Return the complete listing that follows, with each line reproduced exactly.

* SUPPLIED DATA
——
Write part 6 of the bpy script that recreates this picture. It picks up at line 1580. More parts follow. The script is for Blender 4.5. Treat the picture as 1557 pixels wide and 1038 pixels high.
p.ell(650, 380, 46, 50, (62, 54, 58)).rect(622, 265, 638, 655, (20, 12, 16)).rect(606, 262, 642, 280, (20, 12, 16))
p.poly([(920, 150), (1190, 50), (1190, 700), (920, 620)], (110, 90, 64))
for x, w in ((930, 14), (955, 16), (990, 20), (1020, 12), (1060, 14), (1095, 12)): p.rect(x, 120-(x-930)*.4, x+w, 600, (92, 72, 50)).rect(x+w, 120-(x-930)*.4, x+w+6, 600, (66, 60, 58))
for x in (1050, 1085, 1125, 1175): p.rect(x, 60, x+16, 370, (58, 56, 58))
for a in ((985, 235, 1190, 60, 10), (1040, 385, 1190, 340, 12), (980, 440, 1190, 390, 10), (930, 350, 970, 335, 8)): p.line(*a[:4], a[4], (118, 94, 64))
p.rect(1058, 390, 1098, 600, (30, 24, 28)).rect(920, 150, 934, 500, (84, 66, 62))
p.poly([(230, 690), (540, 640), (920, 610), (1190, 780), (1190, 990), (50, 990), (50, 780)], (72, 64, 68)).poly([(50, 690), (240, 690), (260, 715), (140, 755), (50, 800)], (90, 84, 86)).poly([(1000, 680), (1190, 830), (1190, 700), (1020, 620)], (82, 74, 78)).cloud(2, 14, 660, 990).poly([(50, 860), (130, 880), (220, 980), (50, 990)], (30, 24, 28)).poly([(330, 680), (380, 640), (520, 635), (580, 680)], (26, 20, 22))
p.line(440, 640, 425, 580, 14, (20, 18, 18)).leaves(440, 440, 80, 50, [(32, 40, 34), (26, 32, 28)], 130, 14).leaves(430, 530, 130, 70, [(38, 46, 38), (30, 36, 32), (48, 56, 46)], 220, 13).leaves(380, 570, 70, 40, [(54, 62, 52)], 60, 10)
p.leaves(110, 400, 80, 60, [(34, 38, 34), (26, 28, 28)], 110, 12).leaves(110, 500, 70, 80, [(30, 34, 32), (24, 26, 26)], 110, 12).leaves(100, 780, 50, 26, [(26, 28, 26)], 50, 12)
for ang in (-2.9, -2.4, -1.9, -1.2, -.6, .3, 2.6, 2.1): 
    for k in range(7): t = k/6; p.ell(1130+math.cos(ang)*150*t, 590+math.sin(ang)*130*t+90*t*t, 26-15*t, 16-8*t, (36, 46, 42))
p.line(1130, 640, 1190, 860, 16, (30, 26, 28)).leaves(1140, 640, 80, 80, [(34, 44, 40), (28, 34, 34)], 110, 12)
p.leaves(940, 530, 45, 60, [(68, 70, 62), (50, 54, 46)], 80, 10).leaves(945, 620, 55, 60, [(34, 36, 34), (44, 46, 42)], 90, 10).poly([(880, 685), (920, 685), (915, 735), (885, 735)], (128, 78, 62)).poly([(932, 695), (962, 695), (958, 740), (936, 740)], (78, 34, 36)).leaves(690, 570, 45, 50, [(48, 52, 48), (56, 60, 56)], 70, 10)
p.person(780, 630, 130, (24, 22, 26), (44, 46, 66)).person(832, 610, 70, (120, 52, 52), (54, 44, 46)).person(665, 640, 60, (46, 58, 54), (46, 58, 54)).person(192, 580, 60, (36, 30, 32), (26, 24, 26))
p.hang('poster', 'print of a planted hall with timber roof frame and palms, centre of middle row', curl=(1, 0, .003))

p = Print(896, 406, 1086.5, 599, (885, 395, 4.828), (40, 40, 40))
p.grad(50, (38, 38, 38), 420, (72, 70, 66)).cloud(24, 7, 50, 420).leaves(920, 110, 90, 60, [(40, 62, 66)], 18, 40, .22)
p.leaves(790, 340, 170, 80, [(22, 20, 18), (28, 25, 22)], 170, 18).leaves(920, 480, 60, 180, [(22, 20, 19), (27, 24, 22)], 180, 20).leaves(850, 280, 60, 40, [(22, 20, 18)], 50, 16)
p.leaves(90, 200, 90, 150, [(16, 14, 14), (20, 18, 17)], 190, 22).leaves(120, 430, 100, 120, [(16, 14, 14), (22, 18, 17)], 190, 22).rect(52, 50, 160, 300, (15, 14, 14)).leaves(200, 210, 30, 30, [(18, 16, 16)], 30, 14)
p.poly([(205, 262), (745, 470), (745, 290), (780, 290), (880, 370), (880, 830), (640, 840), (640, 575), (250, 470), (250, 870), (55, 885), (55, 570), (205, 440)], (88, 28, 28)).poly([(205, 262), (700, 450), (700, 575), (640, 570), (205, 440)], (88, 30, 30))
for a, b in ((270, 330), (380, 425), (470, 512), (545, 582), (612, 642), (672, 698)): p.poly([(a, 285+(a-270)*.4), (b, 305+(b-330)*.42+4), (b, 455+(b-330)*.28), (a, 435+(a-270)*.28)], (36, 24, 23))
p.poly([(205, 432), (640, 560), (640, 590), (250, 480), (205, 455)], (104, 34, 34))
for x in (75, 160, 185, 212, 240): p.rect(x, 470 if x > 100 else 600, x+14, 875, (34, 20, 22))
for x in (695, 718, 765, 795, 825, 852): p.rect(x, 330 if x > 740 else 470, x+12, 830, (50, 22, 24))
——
* RESULT OF THE TASK
Write part 6 of the bpy script that recreates this picture. It picks up at line 1580. More parts follow. The script is for Blender 4.5. Treat the picture as 1557 pixels wide and 1038 pixels high.
p.ell(650, 380, 46, 50, (62, 54, 58)).rect(622, 265, 638, 655, (20, 12, 16)).rect(606, 262, 642, 280, (20, 12, 16))
p.poly([(920, 150), (1190, 50), (1190, 700), (920, 620)], (110, 90, 64))
for x, w in ((930, 14), (955, 16), (990, 20), (1020, 12), (1060, 14), (1095, 12)): p.rect(x, 120-(x-930)*.4, x+w, 600, (92, 72, 50)).rect(x+w, 120-(x-930)*.4, x+w+6, 600, (66, 60, 58))
for x in (1050, 1085, 1125, 1175): p.rect(x, 60, x+16, 370, (58, 56, 58))
for a in ((985, 235, 1190, 60, 10), (1040, 385, 1190, 340, 12), (980, 440, 1190, 390, 10), (930, 350, 970, 335, 8)): p.line(*a[:4], a[4], (118, 94, 64))
p.rect(1058, 390, 1098, 600, (30, 24, 28)).rect(920, 150, 934, 500, (84, 66, 62))
p.poly([(230, 690), (540, 640), (920, 610), (1190, 780), (1190, 990), (50, 990), (50, 780)], (72, 64, 68)).poly([(50, 690), (240, 690), (260, 715), (140, 755), (50, 800)], (90, 84, 86)).poly([(1000, 680), (1190, 830), (1190, 700), (1020, 620)], (82, 74, 78)).cloud(2, 14, 660, 990).poly([(50, 860), (130, 880), (220, 980), (50, 990)], (30, 24, 28)).poly([(330, 680), (380, 640), (520, 635), (580, 680)], (26, 20, 22))
p.line(440, 640, 425, 580, 14, (20, 18, 18)).leaves(440, 440, 80, 50, [(32, 40, 34), (26, 32, 28)], 130, 14).leaves(430, 530, 130, 70, [(38, 46, 38), (30, 36, 32), (48, 56, 46)], 220, 13).leaves(380, 570, 70, 40, [(54, 62, 52)], 60, 10)
p.leaves(110, 400, 80, 60, [(34, 38, 34), (26, 28, 28)], 110, 12).leaves(110, 500, 70, 80, [(30, 34, 32), (24, 26, 26)], 110, 12).leaves(100, 780, 50, 26, [(26, 28, 26)], 50, 12)
for ang in (-2.9, -2.4, -1.9, -1.2, -.6, .3, 2.6, 2.1): 
    for k in range(7): t = k/6; p.ell(1130+math.cos(ang)*150*t, 590+math.sin(ang)*130*t+90*t*t, 26-15*t, 16-8*t, (36, 46, 42))
p.line(1130, 640, 1190, 860, 16, (30, 26, 28)).leaves(1140, 640, 80, 80, [(34, 44, 40), (28, 34, 34)], 110, 12)
p.leaves(940, 530, 45, 60, [(68, 70, 62), (50, 54, 46)], 80, 10).leaves(945, 620, 55, 60, [(34, 36, 34), (44, 46, 42)], 90, 10).poly([(880, 685), (920, 685), (915, 735), (885, 735)], (128, 78, 62)).poly([(932, 695), (962, 695), (958, 740), (936, 740)], (78, 34, 36)).leaves(690, 570, 45, 50, [(48, 52, 48), (56, 60, 56)], 70, 10)
p.person(780, 630, 130, (24, 22, 26), (44, 46, 66)).person(832, 610, 70, (120, 52, 52), (54, 44, 46)).person(665, 640, 60, (46, 58, 54), (46, 58, 54)).person(192, 580, 60, (36, 30, 32), (26, 24, 26))
p.hang('poster', 'print of a planted hall with timber roof frame and palms, centre of middle row', curl=(1, 0, .003))

p = Print(896, 406, 1086.5, 599, (885, 395, 4.828), (40, 40, 40))
p.grad(50, (38, 38, 38), 420, (72, 70, 66)).cloud(24, 7, 50, 420).leaves(920, 110, 90, 60, [(40, 62, 66)], 18, 40, .22)
p.leaves(790, 340, 170, 80, [(22, 20, 18), (28, 25, 22)], 170, 18).leaves(920, 480, 60, 180, [(22, 20, 19), (27, 24, 22)], 180, 20).leaves(850, 280, 60, 40, [(22, 20, 18)], 50, 16)
p.leaves(90, 200, 90, 150, [(16, 14, 14), (20, 18, 17)], 190, 22).leaves(120, 430, 100, 120, [(16, 14, 14), (22, 18, 17)], 190, 22).rect(52, 50, 160, 300, (15, 14, 14)).leaves(200, 210, 30, 30, [(18, 16, 16)], 30, 14)
p.poly([(205, 262), (745, 470), (745, 290), (780, 290), (880, 370), (880, 830), (640, 840), (640, 575), (250, 470), (250, 870), (55, 885), (55, 570), (205, 440)], (88, 28, 28)).poly([(205, 262), (700, 450), (700, 575), (640, 570), (205, 440)], (88, 30, 30))
for a, b in ((270, 330), (380, 425), (470, 512), (545, 582), (612, 642), (672, 698)): p.poly([(a, 285+(a-270)*.4), (b, 305+(b-330)*.42+4), (b, 455+(b-330)*.28), (a, 435+(a-270)*.28)], (36, 24, 23))
p.poly([(205, 432), (640, 560), (640, 590), (250, 480), (205, 455)], (104, 34, 34))
for x in (75, 160, 185, 212, 240): p.rect(x, 470 if x > 100 else 600, x+14, 875, (34, 20, 22))
for x in (695, 718, 765, 795, 825, 852): p.rect(x, 330 if x > 740 else 470, x+12, 830, (50, 22, 24))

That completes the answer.